An Open Letter to APEC Attendees



Published:


photo: thinkstock

Welcome, APEC attendees!

First of all, sorry about the mess. We had all these highway-improvement projects we meant to finish before you got here, but you know how it is. You dig up the asphalt, the utilities are never where anyone said they would be, one thing leads to another and you’re backed up and over budget. So traffic might get a little crazy, especially around what we like to call pau hana time. Philippines, you know what we’re talking about, right? It’s not gonna be Manila-crazy, but, still, keep your limo entourages off the road between 4 and 5:30 p.m. It would help us out. We’d like to get home in time for Five-0.

You have a lot of events at the Hawaii Convention Center, and we know that neighborhood well, so, some tips: Skip the boring seminars. Head across the street to Apartment3 in Century Center for some terrific cocktails. There are a lot of dark, stylish booths there, so if you have any secret, er, trade negotiations to negotiate, it’s just the place.

The same area boasts Femme Nu and Club Rock-Za on Kapiolani Boulevard. These strip clubs have staffed up in anticipation of your arrival. No doubt you all have strip joints at home—Thailand, come on, we know you know what we’re talking about!—but what happens at APEC stays at APEC, unless it gets snapped with a cell phone and Tweeted. Nothing we can do about that, that’s just the way it is these days.

We’d like to call your attention to the lack of homeless people in the vicinity. You’ll be glad to know that, to spare you discomfort, local government found a way to make them disappear. No, not like that. Look, China, we don’t care how you do things back home, but when we say disappear, we mean, “made them set up their tents somewhere else for a while before reclaiming our public parks at a later date." They’ll be fine, promise!
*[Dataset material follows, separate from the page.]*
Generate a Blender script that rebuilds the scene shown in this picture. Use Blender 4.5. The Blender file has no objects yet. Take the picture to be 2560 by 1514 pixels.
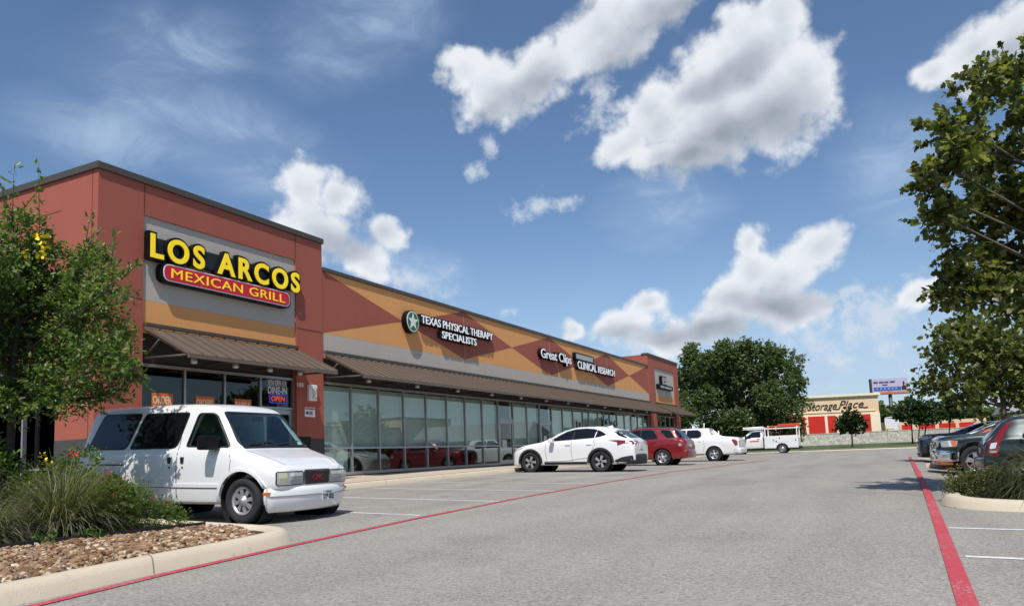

Speaking of disenfranchisement, you have got to see Gaye Chan’s exhibit while you’re in town. Chan is a professor of art history and the chair of the University of Hawaii Art Department and she unequivocally opposes APEC, the organization and its meetings. “I unequivocally oppose APEC, the organization and its meetings," says Chan. Her exhibit, Frass," at the Honolulu Academy of Arts, is one of those John Lennon-y “imagine no borders" type of things. Delegates, please do swing by, especially those lifting people out of poverty through free trade, because you just got served!

One more thing: We recommend getting out of Waikiki and seeing the rest of Oahu, or the Neighbor Islands. All of Hawaii is beautiful! Why else would the Tahitians, British, Russians and Americans come all this way to steal it from its original inhabitants? (In your face, British Commonwealth; U.S.A., U.S.A.! We got Hawaii and all you got was Jack on our state flag!)

But seriously, if you do go swimming or hiking, lock your rental cars and motorcades, because someone will totally steal stuff right out of your vehicles.

Enjoy your stay and A-looooooooooooo-ha!